この記事を書いた人 Avatar photo 琉球新報朝刊

 政府が人工知能(AI)ガイドライン(指針)の実効性を確保するため策定するチェックリストには、AI開発企業や団体が留意する計25項目程度にわたる注意点を盛り込んだ。AIの急速な技術進化に対応し、利用者の意思決定や感情を不当に操作することを抑止するなど、項目は多岐にわたる。
 リストには、AIが利用者に合った情報を提供するあまり、好みの情報以外が届かなくなる「フィルターバブル」を避ける措置を加える。特に選挙情報では、利用者の支持政党の情報に偏らない、多様な価値観に基づいた情報の提供に留意するよう求める。
 AIでロボットを操作する際はロボットが制御不能になる危険を最小限にするよう要請する。AIを人間の脳や身体と連携させる場合は、諸外国や研究機関の生命倫理の議論を参照することも大切だと指摘した。
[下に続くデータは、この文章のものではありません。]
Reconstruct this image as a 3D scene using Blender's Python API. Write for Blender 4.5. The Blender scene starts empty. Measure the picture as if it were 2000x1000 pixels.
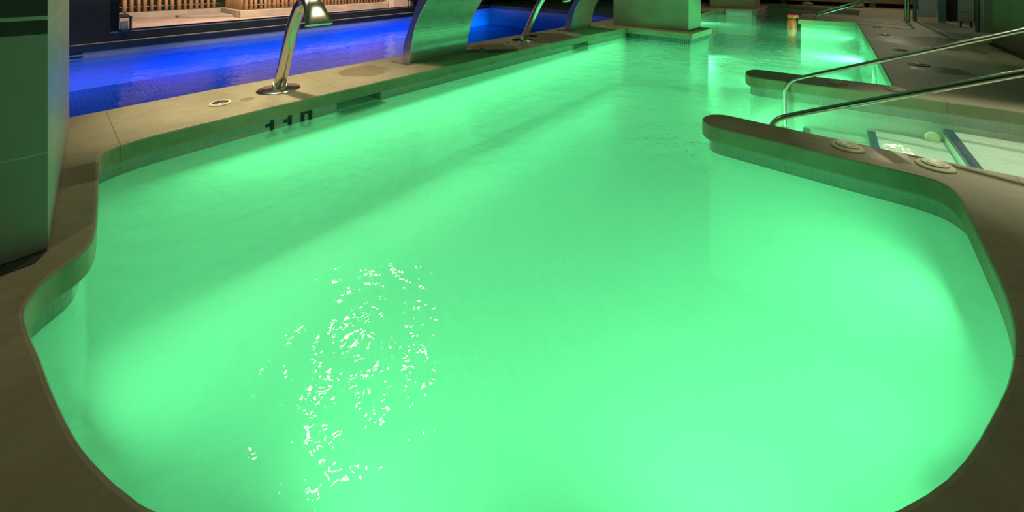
import bpy, math, random
from mathutils import Vector, Matrix
from mathutils.geometry import tessellate_polygon
random.seed(7)
PI = math.pi
scene = bpy.context.scene
COL = scene.collection
WATER = -0.195          # water level below the deck

# ------------------------------------------------------------------ materials
def new_mat(name):
    m = bpy.data.materials.new(name); m.use_nodes = True
    m.node_tree.nodes.clear()
    return m, m.node_tree
def nd(t, typ, **kw):
    n = t.nodes.new(typ)
    for k, v in kw.items():
        if k.startswith('_'): setattr(n, k[1:], v)
        else:
            key = int(k[1:]) if k[0] == 'i' and k[1:].isdigit() else k.replace('__', ' ')
            if hasattr(v, 'node'): t.links.new(v, n.inputs[key])
            else: n.inputs[key].default_value = v
    return n
def math_n(t, op, a, b=None, c=None):
    n = t.nodes.new('ShaderNodeMath'); n.operation = op
    for i, v in enumerate((a, b, c)):
        if v is None: continue
        if hasattr(v, 'node'): t.links.new(v, n.inputs[i])
        else: n.inputs[i].default_value = v
    return n.outputs[0]
def mixc(t, f, a, b):
    n = t.nodes.new('ShaderNodeMix'); n.data_type = 'RGBA'
    for k, v in ((0, f), (6, a), (7, b)):
        if hasattr(v, 'node'): t.links.new(v, n.inputs[k])
        else: n.inputs[k].default_value = v if k == 0 else (*v[:3], 1)
    return n.outputs[2]
def ramp(t, f, lo, hi):
    n = t.nodes.new('ShaderNodeMapRange')
    t.links.new(f, n.inputs[0]); n.inputs[1].default_value = lo; n.inputs[2].default_value = hi
    return n.outputs[0]
def coords(t):
    g = t.nodes.new('ShaderNodeNewGeometry'); s = t.nodes.new('ShaderNodeSeparateXYZ')
    t.links.new(g.outputs['Position'], s.inputs[0])
    return g.outputs['Position'], s.outputs[0], s.outputs[1], s.outputs[2]
def noise(t, vec, scale, detail=3, rough=.5):
    return nd(t, 'ShaderNodeTexNoise', Vector=vec, Scale=scale, Detail=detail, Roughness=rough).outputs[0]
def finish(t, col, rough=.5, metal=0., bump=None, bstr=.2, bdist=.01, spec=.5):
    p = nd(t, 'ShaderNodeBsdfPrincipled')
    for k, v in (('Base Color', col), ('Roughness', rough), ('Metallic', metal)):
        if hasattr(v, 'node'): t.links.new(v, p.inputs[k])
        else: p.inputs[k].default_value = (*v[:3], 1) if k == 'Base Color' else v
    p.inputs['Specular IOR Level'].default_value = spec
    if bump is not None:
        b = nd(t, 'ShaderNodeBump', Height=bump, Strength=bstr, Distance=bdist)
        t.links.new(b.outputs[0], p.inputs['Normal'])
    o = nd(t, 'ShaderNodeOutputMaterial'); t.links.new(p.outputs[0], o.inputs[0])
def plain(name, col, rough=.5, metal=0., var=.12, scale=12, spec=.5):
    m, t = new_mat(name); pos, x, y, z = coords(t)
    n = noise(t, pos, scale, 4)
    c = mixc(t, ramp(t, n, .3, .7), [v*(1-var) for v in col], [v*(1+var) for v in col])
    finish(t, c, rough, metal, n, .08, .01, spec)
    return m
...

 利用者がAIに過度に依存し、重要な判断をAIに任せきりになることを防ぐ機能を取り入れ、AIサービスを提供する企業にリスクや安全性について情報を提供することも要請する。
 明治大の湯浅墾道教授(情報法)は「AIはまだ新しい分野のため、事業者では対応を判断しにくい。チェックリストがあれば事業者は分かりやすくなり、リストに沿えばいいので結果的に負担が軽くなる利点がある。リストの中身も全体を網羅している」と評価した。
 欧州連合(EU)は日本と違って、違反すると巨額の制裁金を科す包括的な法規制を実施する見通しだ。湯浅教授は「法規制まで踏み込むと、日本ではコンプライアンス(法令順守)の面で過剰反応してしまう可能性もある。
 またグローバル展開する海外企業が法規制の網を逃れ、対象となる国内企業と不公平になる恐れもある。法規制は最後の手段だ」と語った。